Le directeur suisse d’Alpiq souligne également la dimension locale de cette problématique. En Valais par exemple, l’eau appartient aux communes, et chaque commune peut en disposer à sa convenance. Dès lors, comment assurer un arbitrage équitable de l’utilisation des ressources sans aller à l’encontre des intérêts des différentes communes concernées ?
A chaque barrage un contexte unique
La complexité s’accroît encore lorsqu’on examine les infrastructures elles-mêmes. « Chaque aménagement est unique. Il faut bien appréhender les enjeux pour se plonger dans le contexte de chaque usage », explique Amédée Murisier. Selon lui, la recette du succès réside dans la compréhension fine des contextes locaux, avec leurs parties prenantes et leurs besoins spécifiques.
La multifonctionnalité existe déjà dans les faits pour de nombreux barrages suisses, même si elle n’est pas définie dans une loi. « Par exemple, elle existe déjà à la Grande Dixence, pour la gestion des crues ».
Le Gornerli, laboratoire de la multifonctionnalité
Le projet du barrage de Gornerli, au-dessus de Zermatt, illustre parfaitement cette approche. « Il a l’avantage d’être un enfant de son époque. On doit donc se demander comment le réaliser sous l’angle de la multifonctionnalité, mais également en tenant compte des enjeux naturels et climatiques », souligne Amédée Murisier.
Ce barrage augmentera la sécurité deZermatt et de sa vallée, avec une capacité de gestion importante des crues. « Plus d’un tiers d’une crue centenale pourrait être retenue par le barrage », précise-t-il. Le projet vise également un transfert de production énergétique d’été en hiver d’un maximum de 650 millions de KWh.

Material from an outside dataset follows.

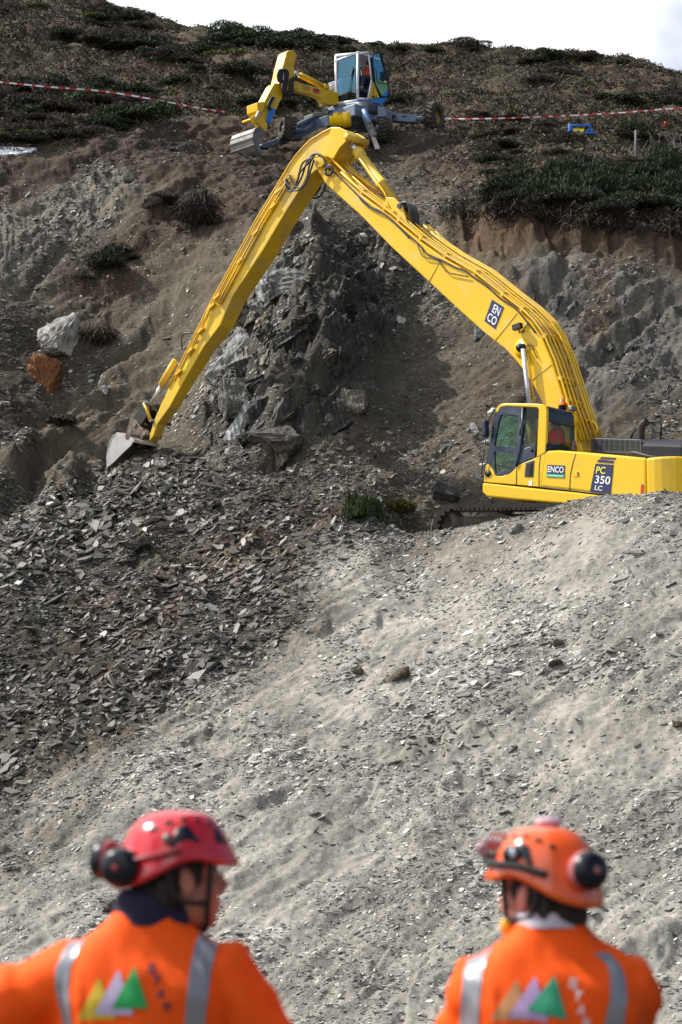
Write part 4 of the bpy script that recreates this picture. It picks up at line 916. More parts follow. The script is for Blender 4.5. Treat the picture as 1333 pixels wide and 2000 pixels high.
for k in range(8):
    a = 904.5 + k * 3.3; vg.tube([P3(1029 - k * .3, a + 2.2, YC0 + .016), P3(1041 - k * .2, a + .4, YC0 + .016)], .009, 5)
vg.build('vent_slats', M_black, cab)
MB().tube([P3(1056, 884, YC0 + .004), P3(1053, 915, YC0 + .004), P3(1053, 951, YC0 + .004)], .008, 6).build('panel_seam', M_dark, cab)
MB().tube([P3(1009, 912, YC0 + .004), P3(1009, 946, YC0 + .004)], .008, 6).build('panel_seam', M_dark, cab)
MB().lathe(P3(954, 925, YC0 + .0), (0, 1, 0), [(0, .075), (.02, .075), (.02, .001)]).build('step_hole', M_black, cab)
MB().prism(side([(1034,939),(1040,939.5),(1039.5,949),(1033.5,948.5)], YC0), YC0 + .008, YC0).build('paper_label', M_whitesign, cab)
# rear wall of the cab (local x of the rear pillar)
XR = side([(1067,850)], YC0)[0][0]
def rq(px, py): return EX.pxw(px, py, XR)
ztop = side([(1067,795)], YC0)[0][1]; zbot = side([(1066,884)], YC0)[0][1] - .1; ww = YC0 - YC1
zw1 = ztop - .30; zw0 = zbot + .32
bw = MB(); bw.box((XR + .03, (YC0 + YC1) / 2, (ztop + zw1) / 2), (.06, ww, ztop - zw1)); bw.box((XR + .03, (YC0 + YC1) / 2, (zbot + zw0) / 2), (.06, ww, zw0 - zbot))
bw.box((XR + .03, YC0 - .06, (zw0 + zw1) / 2), (.055, .12, zw1 - zw0)); bw.box((XR + .03, YC1 + .06, (zw0 + zw1) / 2), (.055, .12, zw1 - zw0)); bw.build('rear_wall', M_navy, cab, .02)
MB().box((XR + .03, (YC0 + YC1) / 2, (zw0 + zw1) / 2), (.008, ww - .2, zw1 - zw0 + .02)).build('rear_window', M_glassy, cab)
MB().tube([(XR - .0, YC1 + .0, ztop - .25), (XR + .0, YC1, ztop - .08), (XR + .05, YC1 + .06, ztop)], .05, 8).build('rear_corner', M_yel_clean, cab)
MB().tube([(XR, YC1, zbot), (XR, YC1, ztop - .2)], .035, 8).build('rear_corner_post', M_yel_clean, cab)
# right wall of the cab: posts and glass so that it is open to the far slope
XF = side([(952,905)], YC0)[0][0]; XF2 = side([(972,797)], YC0)[0][0]
zf = side([(952,905)], YC0)[0][1]; zft = side([(972,797)], YC0)[0][1]
for (a, b) in (((XF, zf), (XF2, zft)), ((XR + .75, zf - .1), (XR + .75, ztop - .05)), ((XR + .05, zbot), (XR + .05, ztop - .1))):
    MB().tube([(a[0], YC1 + .03, a[1]), (b[0], YC1 + .03, b[1])], .035, 6).build('right_post', M_navy, cab)
MB().tube([(XF, YC0 - .03, zf), (XF2, YC0 - .03, zft)], .035, 6).build('front_post', M_navy, cab)
MB().tube([(XF - .0, YC0 - .03, zf), (XF - .0, YC1 + .03, zf)], .03, 6).build('front_sill', M_navy, cab)
MB().tube([(XR, YC1 + .03, zf + .1), (XF, YC1 + .03, zf + .1)], .03, 6).build('right_sill', M_navy, cab)
MB().add([(XF, YC0 - .05, zf), (XF, YC1 + .05, zf), (XF2, YC1 + .05, zft), (XF2, YC0 - .05, zft)], [(0, 1, 2, 3)]).build('windscreen', M_glass, cab)
# seat, console, levers
stt = MB(); zs = zbot + .02; sx_ = XR + .44
stt.box((sx_, YC0 - .72, zs + .0), (.5, .5, .14)); stt.box((sx_ - .30, YC0 - .72, zs + .16), (.10, .46, .36), Matrix.Rotation(R(-8), 3, 'Y')); stt.build('seat', M_black, cab, .03)
cs = MB(); cs.box((sx_ + .1, YC0 - .52, zs + .02), (.3, .7, .06)); cs.box((sx_ + .1, YC0 - .2, zs + .1), (.5, .12, .24)); cs.box((sx_ + .1, YC0 - .86, zs + .16), (.5, .12, .12)); cs.tube([(sx_ + .3, YC0 - .2, zs + .2), (sx_ + .32, YC0 - .2, zs + .42)], .018); cs.tube([(sx_ + .3, YC0 - .86, zs + .2), (sx_ + .32, YC0 - .86, zs + .42)], .018)
cs.tube([(sx_ + .8, YC0 - .45, zs - .35), (sx_ + .75, YC0 - .45, zs + .1)], .014); cs.tube([(sx_ + .8, YC0 - .6, zs - .35), (sx_ + .75, YC0 - .6, zs + .1)], .014); cs.build('control_console', M_dark, cab, .01)
MB().box((sx_ + .75, YC1 + .15, zs + .25), (.05, .22, .16)).build('monitor', mat('teal_plastic', (.03, .25, .25), .4), cab)
# mirror, beacon, roof lamp, white lamp
mr0 = P3(949, 837, YC0 + .12); MB().box(mr0, (.10, .16, .36)).build('side_mirror', M_navy, exc, .035, 3)
MB().tube([P3(966, 800, YC0 + .05), P3(957, 815, YC0 + .08), P3(953, 828, YC0 + .1)], .014, 6).build('mirror_bracket', M_black, exc)
MB().tube([P3(949, 855, YC0 + .1), P3(943, 905, YC0 + .06), P3(941, 928, YC0 + .04), P3(945, 931, YC0)], .012, 6).build('mirror_bracket', M_black, exc)
MB().prism(side([(957,807),(967,797),(971,799),(967,806),(958,809)], YC0 - .2), YC0 - .1, YC0 - .35).build('front_lamp', M_white, exc, .01)
bc = EX.pxw(1099, 793, XR + .3); MB().lathe(bc - Vector((0, 0, .04)), (0, 0, 1), [(-.05, .001), (-.05, .085), (.06, .085), (.06, .068), (.17, .066), (.20, .045), (.205, .001)]).build('beacon_lamp', M_orange, exc)
MB().lathe(bc - Vector((0, 0, .04)), (0, 0, 1), [(-.051, .001), (-.051, .09), (.055, .09)]).build('beacon_base', M_black, exc)
MB().box(EX.pxw(1118, 798, XR + .02), (.10, .16, .10)).build('rear_lamp', M_steel, exc, .015)
# operator
op = seated_operator('person', EX.world((XR + .30, YC0 - .78, zs + .22)), EX.a - math.pi / 2, 'operator in red-orange jacket seated in the large excavator cab', None, M_hivis_red, helmet=None)
# ---- slew ring and tracks (undercarriage square to the picture)
MB().lathe(EX.loc(EX.O + Vector((-1.05, -.1, .85))), (0, 0, 1), [(0, .001), (0, .72), (.38, .72), (.38, .001)], 32).build('slew_ring', M_track, exc)
under = Matrix.Translation(EX.loc(EX.O + Vector((-1.05, -.1, .10)))) @ Matrix.Rotation(R(180 - 3) - EX.a, 4, 'Z')
def u3(x, y, z): return under @ Vector((x, y, z))
for sy in (1, -1):
    L_, h_, w_ = 2.42, .98, .60; loop = []
    for k in range(9): a = math.pi / 2 + k / 8 * math.pi * -1; loop.append((L_ - .44 + .44 * math.cos(a), .52 + .46 * math.sin(a)))
    for k in range(9): a = -math.pi / 2 - k / 8 * math.pi; loop.append((-L_ + .44 + .44 * math.cos(a), .52 + .46 * math.sin(a)))
    # smooth outer belt
    dense = []
    for i in range(len(loop)):
        a, b = Vector(loop[i]), Vector(loop[(i + 1) % len(loop)]); k = max(1, int((b - a).length / .095))
        for j in range(k): dense.append(a.lerp(b, j / k))
    nd = len(dense); c2 = sum(dense, Vector((0, 0))) / nd
    belt = MB(); O_ = []; I_ = []
    for i, p in enumerate(dense):
        t = (dense[(i + 1) % nd] - dense[i - 1]).normalized(); nn = Vector((-t.y, t.x))
        if nn.dot(p - Vector((max(-1.98, min(1.98, p.x)), .52))) < 0: nn = -nn
        O_.append((p, nn))
    y0 = sy * 1.3 - w_ / 2; y1 = sy * 1.3 + w_ / 2; vs = []; fs = []
    for p, nn in O_:
        q = p - nn * .09
        vs += [u3(p.x, y0, p.y), u3(p.x, y1, p.y), u3(q.x, y1, q.y), u3(q.x, y0, q.y)]
    for i in range(nd):
        j = (i + 1) % nd
        for k in range(4): fs.append((4 * i + k, 4 * i + (k + 1) % 4, 4 * j + (k + 1) % 4, 4 * j + k))
    belt.add(vs, fs)
    for p, nn in O_:   # grousers and shoe bolts
        a = math.atan2(nn.y, nn.x); M3 = under.to_3x3() @ Matrix.Rotation(-a, 3, 'Y'); belt.box(u3(p.x + nn.x * .008, sy * 1.3, p.y + nn.y * .008), (.03, w_, .03), M3)
        ch = p - nn * .12; belt.box(u3(ch.x, sy * 1.3 + w_ / 2 * 1.0, ch.y), (.05, .04, .07), M3)
    bt = belt.build('track_belt', M_track, exc)
    fr = MB(); M3 = under.to_3x3(); fr.box(u3(0, sy * 1.3, .5), (3.7, .36, .46), M3)
    for cx_ in (L_ - .46, -L_ + .46): fr.lathe(u3(cx_, sy * 1.3 - .2, .52), u3(0, 1, 0), [(0, .001), (0, .34), (.1, .38), (.3, .38), (.4, .34), (.4, .26), (.36, .2), (.42, .001)], 26)
    for k in range(7): fr.lathe(u3(-1.5 + k * .5, sy * 1.3 - .18, .2), u3(0, 1, 0), [(0, .001), (0, .13), (.36, .13), (.36, .001)], 14)
    for k in (-.8, .8): fr.lathe(u3(k, sy * 1.3 - .18, .86), u3(0, 1, 0), [(0, .001), (0, .07), (.36, .07), (.36, .001)], 12)
    fr.build('track_frame', M_track, exc, .01)
cf = MB(); cf.box(u3(0, 0, .62), (1.6, 2.3, .42), under.to_3x3()); cf.build('cross_frame', M_track, exc, .03)
# ================================================================== walking excavator on the hill shoulder
PS = R(43); CD = 76.3
c0 = at(700, 190, CD); u2 = Vector((-math.cos(PS), -math.sin(PS), 0)); n2 = Vector((math.sin(PS), -math.cos(PS), 0))
O2 = c0 - u2 * .8 - n2 * .5; O2.z = at(700, 285, CD).z
WX = Frame(O2, math.pi + PS)
wex = tag(empty('walking_excavator', WX.O, WX.a), 'small yellow, grey and blue walking excavator with wheels and outstretched legs on the hill shoulder', 'excavator')
M_wgrey = mat('blue_grey_paint', (.14, .19, .29), 0.5, var=0.12, vscale=3, dirt=(.14, .12, .10), dscale=3, damt=0.4)
M_wblue = mat('bright_blue_paint', (.03, .20, .62), 0.35, dirt=(.14, .12, .10), dscale=4, damt=0.2)
M_wyel = mat('golden_yellow_paint', (.72, .44, .006), 0.35, var=0.06, dirt=(.25, .17, .07), dscale=3, damt=0.35)
M_wgreen = mat('pale_green_panel', (.20, .42, .22), 0.35)
M_tyre = mat('muddy_tyre_rubber', (.040, .035, .030), 0.85, var=0.3, vscale=8, dirt=(.11, .085, .06), dscale=4, damt=0.6, bump=0.3)
M_rim = mat('yellow_wheel_rim', (.62, .40, .004), 0.4, dirt=(.15, .1, .06), dscale=5, damt=0.3)
def q3(px, py, y): return WX.pl(px, py, y)
def f3(px, py, x): return WX.pxw(px, py, x)
def wprism(pts, y0, y1, name, m, par=None, b=.012, yp=None):
    return MB().prism(WX.xz(pts, yp if yp is not None else y0), y0, y1).build(name, m, par or wex, b)
def wfront(pts, x0, th, name, m, par=None, b=.008):
    A = [f3(a, c, x0) for a, c in pts]; B = [p - Vector((th, 0, 0)) for p in A]; return MB().loft(A, B).build(name, m, par or wex, b)
XF_, YL_ = .8, .5; LC = 1.55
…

Plus de vingt entreprises et partenaires scientifiques s’activent actuellement sur ce projet, incluant des instituts de recherche, des groupements d’intérêts, des communes, des producteurs d’électricité, des associations environnementales, des bureaux d’ingénieurs, la population et même les guides de montagne.
Le temps de l'action
Pour Amédée Murisier, l’heure n’est plus aux tergiversations. « Il y a un temps pour la réflexion et l’analyse, et il a un temps pour l’action. Il faut agir maintenant, même si la réflexion n’est pas totalement terminée, afin de ne pas tomber dans l’immobilisme face à l’ampleur des défis. » Le dirigeant appelle à trouver une voie commune, sans se perdre dans les intérêts particuliers.
Une gestion dynamique et adaptative
Au-delà du cadre formel, Amédée Murisier plaide pour une gestion dynamique des attentes. « Espérer écrire un document de gestion d’un barrage pour 80 ans, c’est compliqué. Il faut gérer les attentes de manière dynamique et innovante », affirme-t-il.
Cette approche doit tenir compte de la temporalité particulière de l’eau et de l’énergie hydraulique. « Le prix sur le marché évolue à la seconde, le pompage-turbinage peut être décidé en quelques minutes, le stockage de l’eau pour la production hivernale au cours des saisons, les barrages et leurs concessions marquent leur empreinte sur un peu plus d’un siècle, le cycle de l’eau est millénaire. L’horloge ne tourne pas à la même vitesse. Mais il faut s’adapter à cette complexité, afin de trouver l’équilibre énergétique de la Suisse. »
Le directeur suisse d’Alpiq est revenu d’ailleurs sur des exemples étrangers, comme celui de Serre-Ponçon dans la Durance en France, dont la gestion particulière de la multifonctionnalité a été présentée durant le colloque. Cette période charnière, marquée par la construction de nouveaux barrages et les retours de concessions, représente selon lui une opportunité unique de repenser la gestion de nos ressources hydrauliques de manière collective et innovante.